While we chat, the tourists zip by outside. They’ll stop to take a quick photo to Instagram, then they fly away again on to tick the next box on Lonely Planet’s Must-Do List. Trails longer than 30 minutes are virtually empty. People here for two or three or four weeks just don’t have the time for anything longer it seems.
But look, maybe we’re just jealous. While we’re currently rich on time, we’re poor on cash (it’s either one or the other, right?). At the Franz Josef Glacier visitor’s centre we held a brochure in our hands for helicopter rides over Franz and nearby Fox Glaciers. The girls were pleading please please please. Franz Glacier has receded so much that the only way to really view it is to land on it via air (earlier that day we’d walked the hour to the viewing point but were still a kilometer or two away from the face).
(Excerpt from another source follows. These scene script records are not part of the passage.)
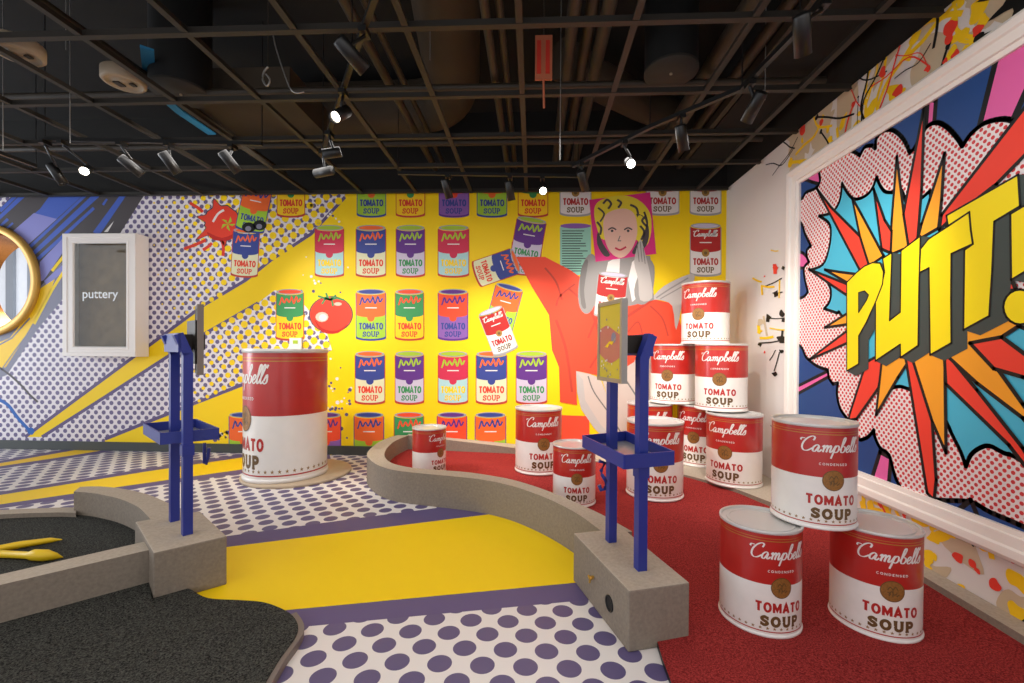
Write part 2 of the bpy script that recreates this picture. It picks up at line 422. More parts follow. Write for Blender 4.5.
# brush strokes on the far left, plus a painted daylight patch
B.poly([(-300, 186), (150, 186), (121, 232), (90, 268), (62, 300), (37, 330), (7, 375), (-60, 400), (-300, 420)], 'dark', 4)
B.poly([(-90, 186), (13, 186), (13, 195), (0, 208), (-60, 260)], 'wall_dots', 5)
B.poly([(62, 262), (62, 300), (37, 330), (7, 375), (-60, 400), (-300, 420), (-300, 380), (-20, 345), (20, 310)], 'greyp', 5)  # paler lower end: daylight reflection painted into the print colour
B.poly([(54, 190), (86, 190), (81, 197), (29, 244), (5, 262), (-40, 262), (12, 232), (40, 209)], 'blue', 6)
B.poly([(12, 232), (34, 213), (57, 219), (29, 244), (5, 262), (-40, 262)], 'violet', 7)
for a, b, wa, wb_ in [((88, 193), (30, 247), 3, 3), ((99, 193), (34, 253), 6, 4), ((94, 208), (38, 259), 3, 3.5), ((127, 190), (96, 234), 5, 7), ((19, 193), (0, 211), 3, 4),
                      ((29, 190), (-6, 223), 5, 3), ((8, 219), (-6, 232), 3, 2), ((13, 223), (4, 231), 2, 2), ((107, 199), (103, 205), 2, 2.5)]:
    dx, dy = b[0]-a[0], b[1]-a[1]; l = math.hypot(dx, dy); nx, ny = -dy/l, dx/l
    B.poly([(a[0]+nx*wa/2, a[1]+ny*wa/2), (b[0]+nx*wb_/2, b[1]+ny*wb_/2), (b[0]-nx*wb_/2, b[1]-ny*wb_/2), (a[0]-nx*wa/2, a[1]-ny*wa/2)], 'blue', 8)
B.poly([(66, 235), (66, 248), (44, 280), (38, 283), (40, 262)], 'violet', 8)
B.poly([(66, 262), (44, 281), (47, 285), (66, 270)], 'violet', 8)
B.poly([(114, 221), (104, 232), (108, 232)], 'white', 8)
B.ribbon([(64, 256), (52, 271)], 3, 'yellow', 9)
B.poly([(55, 279), (51, 290), (36, 318), (20, 345), (6, 367), (-60, 385), (-300, 400), (-300, 380), (-20, 350), (10, 338), (32, 310), (41, 288)], 'yellow2', 9)
B.ribbon([(66, 268), (52, 290), (34, 324)], 3, 'yellow', 9)
B.ribbon([(-10, 350), (12, 338), (30, 318)], 1.6, 'greyp', 10); B.ribbon([(0, 372), (14, 352), (26, 336)], 1.2, 'greyp', 10)
B.ribbon(smooth([(-4, 365), (10, 375), (22, 386), (30, 395), (38, 402)]), 2, 'dark', 10)
B.ribbon(smooth([(-4, 398), (8, 405), (18, 418), (33, 434)]), 3.2, 'blueink', 10); B.poly(circ(31, 431, 3.6), 'blueink', 11)
# burst tomato and whole tomato
spl = []
for k in range(30):
    a = 2*PI*k/30; r = 17.5+random.uniform(-1, 1.5)
    if k in (2, 7, 16, 21): r = 25
    if k in (12,): r = 31
    spl.append((222+r*math.cos(a), 222+r*math.sin(a)*.95))
B.poly([(222+(x-222)*1.07, 222+(y-222)*1.07) for x, y in smooth(spl, 3, True)], 'dark', 12)
B.poly(smooth(spl, 3, True), 'tomato', 13)
B.poly(smooth([(207, 232), (222, 238), (238, 232), (230, 240), (214, 240)], 3, True), 'tomdark', 14)
B.ribbon(smooth([(213, 222), (218, 214), (224, 210)]), 2.2, 'white', 14)
for a in range(5): B.poly([(228, 224), (228+8*math.cos(a*1.26), 224+8*math.sin(a*1.26)), (228+5*math.cos(a*1.26+.6), 224+4*math.sin(a*1.26+.6))], 'ygreen', 14)
for p in [((203, 212), (190, 203)), ((206, 240), (184, 249)), ((212, 243), (203, 250)), ((222, 240), (223, 256))]:
    B.ribbon(smooth([p[0], ((p[0][0]+p[1][0])/2+1, (p[0][1]+p[1][1])/2), p[1]]), 3, 'tomato', 13)
B.poly(circ(331, 314.5, 22, 32, 18.5), 'dark', 12); B.poly(circ(331, 314.5, 21, 32, 17.6), 'tomato', 13)
B.poly(smooth([(314, 318), (322, 328), (336, 331), (348, 324), (338, 333), (322, 332)], 3, True), 'tomdark', 14)
B.poly(circ(322, 317, 6.5, 12, 5), 'skin', 14); B.poly(circ(323, 317.5, 4, 10, 3.4), 'white', 15); B.poly(circ(338, 304, 4, 10, 1.8), 'skin', 14)
for a, b in [((330, 300), (318, 296)), ((330, 300), (326, 293)), ((330, 300), (336, 295)), ((330, 300), (344, 300)), ((330, 300), (322, 304)), ((330, 300), (333, 306))]:
    B.ribbon([a, ((a[0]+b[0])/2, a[1]-2), b], 1.8, 'green', 15)

def can2d(cx, cy, w, h, deg, top, bot, sc, tc, L, real=False, so=None):
    ca, sa = math.cos(math.radians(deg)), math.sin(math.radians(deg))
    def cv(x, y):
        return B.conv(cx+x*ca-y*sa, cy+x*sa+y*ca)
    e = .055*h; hw = w/2; hh = h/2
    def band(y0, y1): return [(x, y0+yy) for x, yy in [(hw*math.cos(math.radians(t)), e*math.sin(math.radians(t))) for t in range(180, -1, -15)]] and \
        [(-hw, y0)]+[(hw*math.cos(math.radians(t)), y0+e*math.sin(math.radians(t))) for t in range(165, 0, -15)]+[(hw, y0), (hw, y1)]+\
        [(hw*math.cos(math.radians(t)), y1+e*math.sin(math.radians(t))) for t in range(15, 180, 15)]+[(-hw, y1)]
    B.poly([(x*1.05, y+.8) for x, y in band(-hh+e, hh-e)], 'rim' if real else sc if sc in ('cpurple', 'navyc') else 'redfold', L, cv)
    B.poly(arc(0, -hh+e, hw, e, 0, 360, 20)[:-1], 'rim', L+1, cv)
    B.poly(arc(0, -hh+e, hw*.85, e*.7, 0, 360, 20)[:-1], 'lilac' if real else sc, L+2, cv)
    B.poly(band(-hh+e*1.2, hh-e*1.4), bot, L+2, cv)
    B.poly(band(-hh+e*1.2, 0), top, L+3, cv)
    B.poly(circ(0, 1.2*e, w*.13, 14), 'gold' if real else top, L+4, cv)
    if real:
        B.poly(circ(0, 1.2*e, w*.06, 8), 'brown', L+5, cv)
        script(B, 0, -.28*h, w*.82, 'white', L+4, wt=.3, conv=cv, up=-1, n=3)
    else:   # plain flourish
        B.ribbon([(-.4*w+.8*w*t/40, -.26*h-.03*h*t/40+.05*h*math.sin(2*PI*4.5*t/40+1)*(1.25 if t < 9 or 22 < t < 36 else .7)) for t in range(41)], w*.055, sc, L+4, conv=cv)
    B.ribbon([(-.2*w, -.13*h), (.2*w, -.13*h)], .02*h, 'white', L+4, conv=cv)
    text(B, 'TOMATO', 0, .23*h, w*.82, h*.125, tc, L+4, wt=.22, conv=cv, up=-1)
    text(B, 'SOUP', 0, .385*h, w*.56, h*.1, so or tc, L+4, wt=.2, conv=cv, up=-1, slab=True)
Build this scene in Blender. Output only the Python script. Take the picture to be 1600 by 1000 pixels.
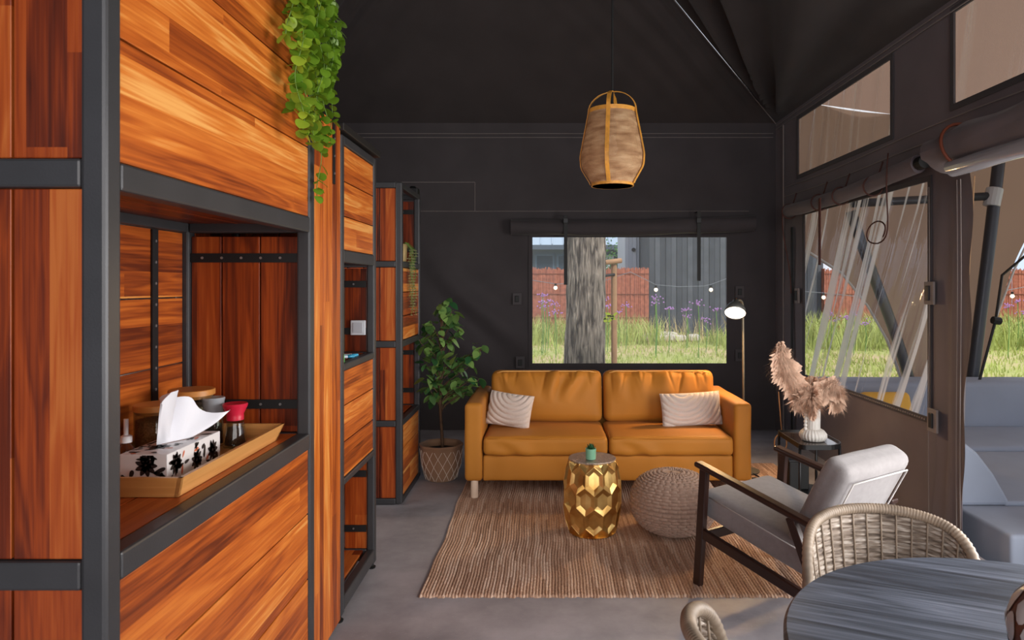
import bpy, bmesh, math, random
from mathutils import Vector, Matrix, noise
random.seed(7)
R = math.radians
C = bpy.context.scene.collection
for o in list(bpy.data.objects): bpy.data.objects.remove(o)
# ------------------------------------------------------------------ camera
cam_d = bpy.data.cameras.new('camera'); cam = bpy.data.objects.new('camera', cam_d); C.objects.link(cam)
cam.location = (0, 0, 1.5); cam.rotation_euler = (R(90), 0, 0)
cam_d.sensor_width = 36; cam_d.lens = 24; cam_d.shift_x = -0.0325; cam_d.shift_y = -0.034375
cam_d.clip_start = .05; cam_d.clip_end = 300
cam_d.dof.use_dof = True; cam_d.dof.focus_distance = 3.9; cam_d.dof.aperture_fstop = 8
bpy.context.scene.camera = cam
# ------------------------------------------------------------------ world and light
sc = bpy.context.scene
vs = sc.view_settings
vs.view_transform = 'Standard'; vs.look = 'None'; vs.gamma = 1; vs.use_curve_mapping = False
vs.exposure = 0.0
w = bpy.data.worlds.new('sky'); sc.world = w; w.use_nodes = True
wn = w.node_tree.nodes; wl = w.node_tree.links
bg = wn['Background']; bg.inputs[0].default_value = (.80, .88, 1, 1); bg.inputs[1].default_value = 1.15
wt = wn.new('ShaderNodeTexCoord'); wz = wn.new('ShaderNodeTexNoise'); wz.inputs['Scale'].default_value = 2.2; wz.inputs['Detail'].default_value = 5
wr = wn.new('ShaderNodeValToRGB'); wr.color_ramp.elements[0].color = (.62, .76, 1, 1); wr.color_ramp.elements[1].color = (.98, .98, 1, 1)
wr.color_ramp.elements[0].position = .35; wr.color_ramp.elements[1].position = .62
wl.new(wt.outputs['Generated'], wz.inputs['Vector']); wl.new(wz.outputs[0], wr.inputs[0]); wl.new(wr.outputs[0], bg.inputs[0])
def sun(e, ang, rot, col):
    d = bpy.data.lights.new('sun', 'SUN'); d.energy = e; d.angle = R(ang); d.color = col
    o = bpy.data.objects.new('sun', d); C.objects.link(o); o.rotation_euler = rot; o.location = (10, 0, 12)
def area(name, loc, rot, sx, sy, p, col):
    d = bpy.data.lights.new(name, 'AREA'); d.shape = 'RECTANGLE'; d.size = sx; d.size_y = sy; d.energy = p; d.color = col
    o = bpy.data.objects.new(name, d); C.objects.link(o); o.location = loc; o.rotation_euler = rot; return o
sun(2.7, 12, (R(42), R(12), R(20)), (1, .95, .86))
area('camera_side_fill', (0.6, -2.6, 1.9), (R(86), 0, 0), 3.2, 2.6, 125, (1, .93, .85))        # added fill lamp behind the camera, at the unseen tent front
area('doorway_daylight', (2.75, 1.7, 1.45), (R(90), 0, R(90)), 2.6, 2.1, 160, (1, .97, .94))        # open side doorway, out of frame
area('kitchen_side_fill', (-2.85, 3.0, 1.7), (R(90), 0, R(-90)), 3.0, 1.0, 30, (1, .95, .88))         # added fill behind the racks, standing in for an unseen kitchen window
# ------------------------------------------------------------------ materials
def new_mat(name):
    m = bpy.data.materials.new(name); m.use_nodes = True
    n = m.node_tree.nodes; l = m.node_tree.links; b = n['Principled BSDF']
    return m, n, l, b
def lin(c):
    return tuple((x/255/12.92 if x/255 <= .04045 else ((x/255+.055)/1.055)**2.4) for x in c) + (1,)
def mathn(n, l, op, a, b=None, c=None):
    k = n.new('ShaderNodeMath'); k.operation = op
    for i, v in enumerate((a, b, c)):
        if v is None: continue
        if isinstance(v, (int, float)): k.inputs[i].default_value = v
        else: l.new(v, k.inputs[i])
    return k.outputs[0]
def simple(name, rgb, rough=.6, metal=0, var=.0, vscale=8, bump=0, bscale=60, spec=.5, sheen=0, coat=0):
    m, n, l, b = new_mat(name)
    col = lin(rgb)
    b.inputs['Base Color'].default_value = col; b.inputs['Roughness'].default_value = rough; b.inputs['Metallic'].default_value = metal
    b.inputs['Specular IOR Level'].default_value = spec
    b.inputs['Sheen Weight'].default_value = sheen; b.inputs['Coat Weight'].default_value = coat
    tc = n.new('ShaderNodeTexCoord')
    if var:
        t = n.new('ShaderNodeTexNoise'); t.inputs['Scale'].default_value = vscale; t.inputs['Detail'].default_value = 6
        l.new(tc.outputs['Object'], t.inputs['Vector'])
        r = n.new('ShaderNodeValToRGB'); r.color_ramp.elements[0].position = .3; r.color_ramp.elements[1].position = .7
        r.color_ramp.elements[0].color = tuple(x*(1-var) for x in col[:3])+(1,)
        r.color_ramp.elements[1].color = tuple(min(1, x*(1+var)) for x in col[:3])+(1,)
        l.new(t.outputs[0], r.inputs[0]); l.new(r.outputs[0], b.inputs['Base Color'])
    if bump:
        t2 = n.new('ShaderNodeTexNoise'); t2.inputs['Scale'].default_value = bscale; t2.inputs['Detail'].default_value = 4
        l.new(tc.outputs['Object'], t2.inputs['Vector'])
        bp = n.new('ShaderNodeBump'); bp.inputs['Strength'].default_value = bump; bp.inputs['Distance'].default_value = .01
        l.new(t2.outputs[0], bp.inputs['Height']); l.new(bp.outputs[0], b.inputs['Normal'])
    return m
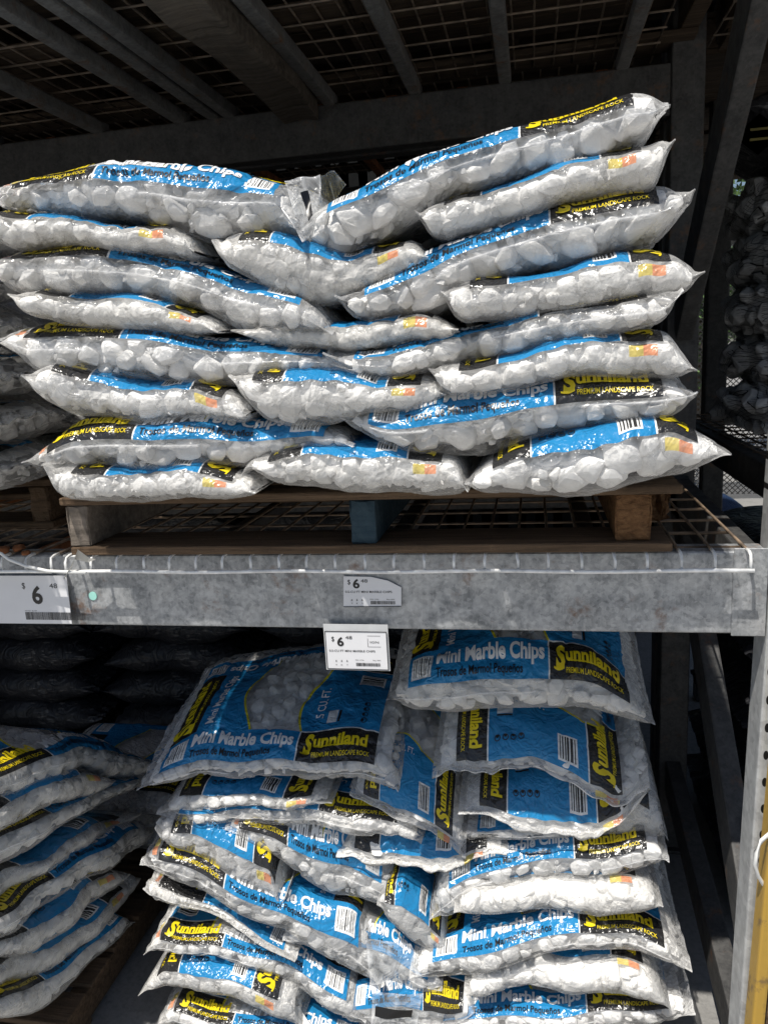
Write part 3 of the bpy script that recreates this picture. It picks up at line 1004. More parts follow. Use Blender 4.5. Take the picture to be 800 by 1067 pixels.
Lb('B+', [(484, 1022), (500, 1012), (560, 1003), (620, 1000), (660, 1006), (682, 1016), (695, 1036)],
   [(484, 1024), (500, 1035), (550, 1028), (625, 1028), (665, 1036), (695, 1038)],
   'small pointed bag end with orange patch under the clearest lettered bag at lower right', Y=1.450, dust=.5, seed=50, ls=-.012)
Lb('A+', [(440, 1066), (470, 1054), (550, 1046), (620, 1040), (690, 1042), (722, 1050)],
   [(440, 1072), (500, 1074), (560, 1068), (640, 1066), (700, 1064), (722, 1054)],
   'bottom bag of the lower right column, barcode at left, half hidden lettering', Y=1.460, dust=.25, seed=51)
# middle, between the columns
Lb('B+', [(352, 884), (370, 868), (410, 868), (460, 872), (500, 872), (528, 880)],
   [(352, 890), (380, 896), (420, 906), (450, 910), (490, 896), (528, 884)],
   'milky white clear bag end bridging the two lower columns, no print showing', Y=1.510, dust=.8, lettering=False, seed=53, seal=True)
Lb('B+', [(396, 925), (420, 918), (440, 935), (462, 965), (468, 985)],
   [(396, 935), (410, 958), (430, 978), (450, 990), (468, 992)],
   'bag end with yellow patch squeezed between the two lower columns', Y=1.495, dust=.35, full=False, seed=54)
Lb('A-', [(300, 960), (350, 960), (400, 975), (440, 996), (462, 1012)],
   [(300, 975), (350, 1000), (400, 1020), (440, 1030), (462, 1018)],
   'bag of pale stones sagging in the middle of the lower stack, clear film over them', Y=1.495, dust=.15, seed=55)
Lb('A+', [(360, 1036), (420, 1020), (460, 1022), (495, 1036)],
   [(360, 1058), (420, 1084), (470, 1084), (495, 1058)],
   'bag with a black bar printed on its clear end, bottom middle of the lower stack', Y=1.478, dust=.25, seed=56)

# ------------------------------------------------------------------ lower left stack: we see its right-hand side going back
XM = -1.12


def Mb(view, top, bot, label, dX=0.0, **k):
    k.setdefault('ls', .026)
    return bag(BN, view, top, bot, X0=XM + dX, label=label, group=GM, **k)


Mb('A-', [(-40, 828), (0, 802), (40, 782), (65, 777), (105, 777), (135, 783), (152, 796)],
   [(-40, 850), (0, 832), (55, 808), (87, 803), (107, 811), (140, 807), (152, 800)],
   'topmost bag of the lower left stack, blue top and yellow lettering fading into shade', full=True, slope=.04, dust=.3, seed=61)
Mb('B+', [(-40, 858), (0, 832), (55, 804), (82, 800), (112, 811)],
   [(-40, 884), (0, 866), (32, 851), (57, 833), (95, 831), (112, 814)],
   'second bag down in the lower left stack, white with no lettering, pointed right tip', dust=.6, dX=.012, lettering=False, seed=62)
Mb('A-', [(-40, 894), (0, 862), (55, 838), (95, 824), (140, 808), (152, 806)],
   [(-40, 926), (0, 902), (25, 889), (62, 858), (100, 841), (147, 816), (152, 810)],
   'third bag down in the side-on lower left stack, yellow lettering at its near end', dust=.35, seed=63)
Mb('B+', [(-40, 930), (0, 904), (37, 892), (62, 872), (87, 858), (107, 853), (137, 846)],
   [(-40, 958), (0, 936), (50, 903), (67, 893), (107, 873), (137, 852)],
   'fourth bag down in the lower left stack, plain white side between two lettered bags', dust=.6, dX=-.01, lettering=False, seed=64)
Mb('A-', [(-30, 960), (0, 940), (25, 922), (62, 898), (100, 874), (132, 855), (150, 858)],
   [(-30, 990), (0, 975), (15, 971), (30, 958), (70, 928), (125, 898), (150, 880)],
   'fifth bag down in the lower left stack, with the longest readable yellow and white lettering', dust=.3, dX=.012, seed=65)
Mb('B+', [(-30, 990), (0, 972), (37, 955), (75, 925), (107, 903), (127, 908)],
   [(-30, 1012), (0, 996), (32, 993), (45, 981), (75, 961), (125, 918), (127, 914)],
   'third bag up in the lower left stack, dark blue top edge and white creased corner', dust=.5, dX=.006, seed=66)
Mb('B+', [(-30, 1012), (0, 994), (45, 981), (87, 953), (137, 908)],
   [(-30, 1040), (0, 1025), (25, 1023), (62, 1003), (120, 951), (137, 922)],
   'second bag up in the lower left stack, plain white with no lettering', dust=.65, dX=-.005, lettering=False, seed=67)
Mb('A-', [(-30, 1044), (0, 1026), (20, 1022), (57, 1006), (90, 978), (117, 950), (130, 960)],
   [(-30, 1066), (0, 1058), (37, 1057), (50, 1051), (75, 1023), (127, 966), (130, 964)],
   'lowest bag of the side-on lower left stack, lying on the pallet', dust=.45, seed=68)
# further back on the same pallet
zz = [-.022, .046, .114]
for k, z in enumerate(zz):
    y0 = 1.95 + .02 * (k % 2) - .012 * k
    bag(BN, 'A-' if k % 2 else 'B+', [(y0, z + .04), (y0 + .06, z + .075), (y0 + .25, z + .082), (y0 + .48, z + .075), (y0 + .55, z + .04)],
        [(y0, z + .04), (y0 + .06, z + .008), (y0 + .25, z), (y0 + .48, z + .008), (y0 + .55, z + .04)], X0=XM + .015 * (k % 3) - .02,
        world=True, dust=.45, group=GM, seed=70 + k, full=False,
        label=['lowest bag of the rear column of the lower left stack', 'second bag up in the rear column of the lower left stack', 'topmost bag of the rear column of the lower left stack, deep in shade'][k])
# ------------------------------------------------------------------ shaded stack at the left of the upper shelf
GNs = [([(-90, 300), (0, 296), (28, 318), (46, 336)], [(-90, 340), (0, 333), (30, 338), (46, 338)], 'highest visible bag of the shaded stack at the left end of the upper shelf'),
       ([(-90, 336), (0, 330), (22, 343), (30, 352)], [(-90, 372), (0, 362), (20, 360), (30, 354)], 'second bag down in the shaded stack at upper left, wrinkled grey film'),
       ([(-90, 364), (0, 358), (26, 376), (44, 394)], [(-90, 402), (0, 398), (30, 398), (44, 396)], 'third bag down in the shaded stack at upper left'),
       ([(-90, 400), (0, 397), (32, 398), (50, 406), (56, 418)], [(-90, 432), (0, 424), (40, 424), (56, 422)], 'fourth bag down in the shaded stack at upper left'),
       ([(-90, 430), (0, 425), (40, 424), (66, 432), (74, 440)], [(-90, 466), (0, 460), (40, 452), (74, 442)], 'second bag up in the shaded stack at the upper left edge'),
       ([(-90, 464), (0, 461), (30, 458), (44, 466), (50, 480)], [(-90, 512), (0, 506), (20, 503), (40, 494), (50, 484)], 'lowest bag of the shaded stack at upper left, sagging over its pallet')]
for k, (tp, bt, lb) in enumerate(GNs):
    bag(BN, 'A-' if k % 2 == 0 else 'B+', tp, bt, Yf=1.62 + .01 * (k % 2), dust=.5, label=lb, group=GN, seed=80 + k, ls=-.03, lettering=False)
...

All of us really wanted to get on that glacier.
But in the end, we just couldn’t do it. NZ$600 for a 20-minute ride (20-minutes!) was just too dear. Our denied helicopter trip joined Wai-O-Tapu Thermal Wonderland (NZ$85/family), kayaking in Abel Tasman (NZ$200/pp/day), Shanty Town (NZ$75/family), and beer tasting at Tui Brewery (NZ$20/tasting). I’m going to bet we skip skydiving in Queenstown and heli-skiing on the Tasman Glacier, too.
But what we can afford to do, we do a lot of and that is walking. We only need to drive an hour or two each day until we find another interesting spot to explore on foot. We’ve hiked to waterfalls via the Pelorus River; along the Abel Tasman coastal track; along the dunes to Wharariki Beach; licked anal tube excretions of insects living in trees on Lake Rotiti in Nelson Lakes (tastes like honey, I swear); through ghost towns and a 140-year-old cemetery in Lyell, Buller Gorge; atop cliffs misty with crashing waves at Cape Foulwind; read historical signs along the Hokitika river; walking along the river in Nelson we heard a Tui’s call in a tree overhead and stopped to listen to his enchanting guttural chatter. Yesterday we pulled into a small park along the west coast, meandered through native Kahikatea (white pine) swamp and learned most of these huge trees had been shipped offshore in the form of crates for butter and cheese that the cows make that live on former forest land.
But listen, you don’t have travel slowly to experience slow travel as we are, trail by trail. There’s an intimacy in getting to know a place step by step and we’ve always relished walking wherever we’ve traveled, even if we’re only there for a week or two. And there’s a lot of walking in New Zealand; the entire country is connected by trails (someday maybe we’ll even attempt some of the Great Walks). But the hour or two we spend on each trail with our young crew is enough for now. Each path is uniquely it’s own in history, nature, and beauty. All the things that make this country so lovely, what’s it all about.